■ What needs to be done
Pictures excluded, return the lines below from the first through the line holding "UsdGeom.Scope.Define(stage, '/World/Looks')".

════════

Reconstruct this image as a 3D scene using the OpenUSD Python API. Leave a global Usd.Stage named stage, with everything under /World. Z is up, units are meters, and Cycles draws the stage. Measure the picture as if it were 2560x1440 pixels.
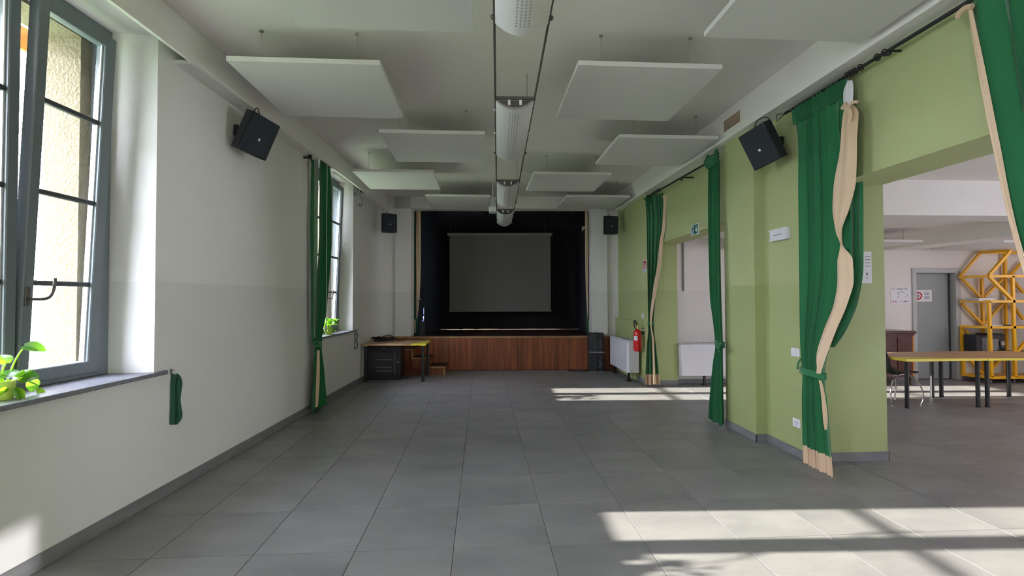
import math, random
import numpy as np, trimesh, manifold3d as m3
import usdkit, meshkit
from pxr import Usd, UsdGeom, UsdLux, UsdShade, Sdf, Gf, Vt

PI = math.pi
stage = Usd.Stage.CreateInMemory()
UsdGeom.SetStageUpAxis(stage, UsdGeom.Tokens.z)
UsdGeom.SetStageMetersPerUnit(stage, 1.0)
stage.SetDefaultPrim(UsdGeom.Xform.Define(stage, '/World').GetPrim())
UsdGeom.Scope.Define(stage, '/World/Looks')

# ------------------------------------------------------------------ camera
CAM = np.array([0.0, 0.0, 1.5433])
YAW, PITCH, ROLL, FPX = 0.06293, 0.02048, -0.00237, 1208.6
_f = np.array([math.sin(YAW) * math.cos(PITCH), math.cos(YAW) * math.cos(PITCH), math.sin(PITCH)])
_r = np.array([math.cos(YAW), -math.sin(YAW), 0.0])
_u = np.cross(_r, _f)
_c, _s = math.cos(ROLL), math.sin(ROLL)
_r, _u = _c * _r + _s * _u, -_s * _r + _c * _u
cam = UsdGeom.Camera.Define(stage, '/World/camera')
cam.AddTransformOp().Set(Gf.Matrix4d(*_r, 0, *_u, 0, *(-_f), 0, *CAM, 1))
cam.CreateHorizontalApertureAttr(36.0)
cam.CreateFocalLengthAttr(FPX / 2560 * 36)
cam.CreateClippingRangeAttr(Gf.Vec2f(0.05, 10000))
cam.CreateExposureAttr(-0.1)

# the left wall and the stage are turned by A against the floor tiles: (d, u, z) = (off the left wall, along it, up)
A = math.atan(0.049)
NV, UV, LO = np.array([math.cos(A), -math.sin(A), 0]), np.array([math.sin(A), math.cos(A), 0]), np.array([-2.67, 0, 0])
AD = -math.degrees(A)
def lw(d, u, z=0.0):
    return LO + d * NV + u * UV + np.array([0, 0, z])

# ------------------------------------------------------------------ light
SKY = 10.0
dome = UsdLux.DomeLight.Define(stage, '/World/sky')
dome.CreateIntensityAttr(SKY)
dome.CreateColorAttr(Gf.Vec3f(0.82, 0.84, 1.0))
SUN_EL, SUN_SLOPE = math.atan(0.299), -0.042
sun = UsdLux.DistantLight.Define(stage, '/World/sun')
_t = np.array([math.cos(SUN_EL), SUN_SLOPE * math.cos(SUN_EL), -math.sin(SUN_EL)]); _t /= np.linalg.norm(_t)
def aim(direction):                                   # a matrix whose -z looks along direction
    d = np.asarray(direction, float) / np.linalg.norm(direction)
    r = np.cross(d, [0, 0, 1.0]); r /= np.linalg.norm(r)
    return r, np.cross(r, d), -d
def place(prim, direction, at=(0, 0, 0)):
    r, u, b = aim(direction)
    UsdGeom.Xformable(prim).AddTransformOp().Set(Gf.Matrix4d(*r, 0, *u, 0, *b, 0, *map(float, at), 1))
place(sun, _t)
sun.CreateIntensityAttr(9.6)
sun.CreateAngleAttr(0.53)
sun.CreateNormalizeAttr(True)
sun.CreateColorAttr(Gf.Vec3f(1.0, 0.92, 0.80))
def unseen_area_light(name, at, direction, w, h, power, color=(0.86, 0.81, 1.0)):   # area light out of view, placed to brighten what it faces
    l = UsdLux.RectLight.Define(stage, '/World/' + name)
    place(l, direction, at)
    l.CreateWidthAttr(w); l.CreateHeightAttr(h); l.CreateIntensityAttr(power); l.CreateColorAttr(Gf.Vec3f(*color))
unseen_area_light('daylight_left_wall', lw(-0.45, -0.9, 2.25), NV, 1.3, 2.4, 26.0)  # out of view beside the camera, placed to light the hall
unseen_area_light('daylight_left_wall_back', lw(-0.45, -3.6, 2.25), NV, 1.3, 2.4, 26.0)  # out of view further back, placed to light the hall
unseen_area_light('daylight_side_room', (10.45, 6.2, 1.9), (-1, 0, 0), 2.6, 1.6, 2.6, (1.0, 0.90, 0.98))  # out of view, placed to light the side room from the right
unseen_area_light('daylight_side_room_front', (10.45, 1.6, 1.7), (-1, 0, 0), 3.2, 2.0, 4.5, (1.0, 0.90, 0.98))  # out of view, lights the side room and the hall through the opening

glint_light = UsdLux.SphereLight.Define(stage, '/World/sun_glint')         # unseen light, stands in for reflected sun on the lower left wall
glint_light.AddTranslateOp().Set(Gf.Vec3d(30.55, -0.534, 4.88)); glint_light.CreateRadiusAttr(0.09); glint_light.CreateIntensityAttr(130000.0); glint_light.CreateColorAttr(Gf.Vec3f(1.0, 0.97, 0.98))
unseen_area_light('daylight_backstage', lw(2.6, 13.55, 2.2), -UV, 3.0, 2.4, 6.0, (1.0, 0.8, 0.62))  # unseen behind the backdrop, lights the stage floor along the gap

# ------------------------------------------------------------------ naming
_used = {}
def numbered(parent, name):
    n = _used.get((parent, name), -1) + 1
    _used[(parent, name)] = n
    return f'{parent}/{name}' + (f'_{n:03d}' if n else '')
def tag(p, label=None, cat=None, group=None, kind=None):
    for k, v in (('label', label), ('category', cat), ('group', group), ('kind', kind)):
        if v:
            p.SetCustomDataByKey(k, v)
    return p
def P(o):
    return o if isinstance(o, str) else str(o.GetPath())
def thing(name, label=None, cat=None, loc=(0, 0, 0), rotz=0.0, group=None, kind=None):
    x = UsdGeom.Xform.Define(stage, numbered('/World', name))
    x.AddTranslateOp().Set(Gf.Vec3d(*map(float, loc))); x.AddRotateZOp().Set(float(rotz))
    return tag(x.GetPrim(), label, cat, group, kind)
def obj(parent, name, mesh, mat, smooth=30, label=None, kind=None):
    path = numbered(P(parent), name)
    if isinstance(mesh, list):
        mesh = join(mesh)
    return tag(usdkit.mesh(stage, path, mesh, MAT[mat], smooth=smooth).GetPrim(), label, kind=kind)
def struct(name, loc=(0, 0, 0), rotz=0.0):
    return thing(name, loc=loc, rotz=rotz, kind='structure')
def copy(src, loc, rotz, label, group=None):
    was = src.GetCustomData()
    r = thing(src.GetName().rstrip('0123456789').rstrip('_'), label, was['category'], loc, rotz, group or was.get('group'))
    r.GetReferences().AddInternalReference(src.GetPath()); r.SetInstanceable(True)
    return r

# ------------------------------------------------------------------ shapes
def join(ms):
    out = []
    for m in ms:
        if hasattr(m, 'to_mesh'):
            q = m.to_mesh(); m = trimesh.Trimesh(q.vert_properties[:, :3], q.tri_verts, process=False)
        out.append(m)
    return trimesh.util.concatenate(out) if len(out) > 1 else out[0]
def box(x0, x1, y0, y1, z0, z1, b=0.0):
    x0, x1 = sorted((x0, x1)); y0, y1 = sorted((y0, y1)); z0, z1 = sorted((z0, z1))
    if not b:
        m = trimesh.creation.box([x1 - x0, y1 - y0, z1 - z0]); m.apply_translation([(x0 + x1) / 2, (y0 + y1) / 2, (z0 + z1) / 2]); return m
    b = min(b, (x1 - x0) * .49, (y1 - y0) * .49, (z1 - z0) * .49)
    pts = []
    for X, sx in ((x0, 1), (x1, -1)):
        for Y, sy in ((y0, 1), (y1, -1)):
            for Z, sz in ((z0, 1), (z1, -1)):
                pts += [(X, Y + sy * b, Z + sz * b), (X + sx * b, Y, Z + sz * b), (X + sx * b, Y + sy * b, Z)]
    return trimesh.convex.convex_hull(np.array(pts))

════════

■ Response
Reconstruct this image as a 3D scene using the OpenUSD Python API. Leave a global Usd.Stage named stage, with everything under /World. Z is up, units are meters, and Cycles draws the stage. Measure the picture as if it were 2560x1440 pixels.
import math, random
import numpy as np, trimesh, manifold3d as m3
import usdkit, meshkit
from pxr import Usd, UsdGeom, UsdLux, UsdShade, Sdf, Gf, Vt

PI = math.pi
stage = Usd.Stage.CreateInMemory()
UsdGeom.SetStageUpAxis(stage, UsdGeom.Tokens.z)
UsdGeom.SetStageMetersPerUnit(stage, 1.0)
stage.SetDefaultPrim(UsdGeom.Xform.Define(stage, '/World').GetPrim())
UsdGeom.Scope.Define(stage, '/World/Looks')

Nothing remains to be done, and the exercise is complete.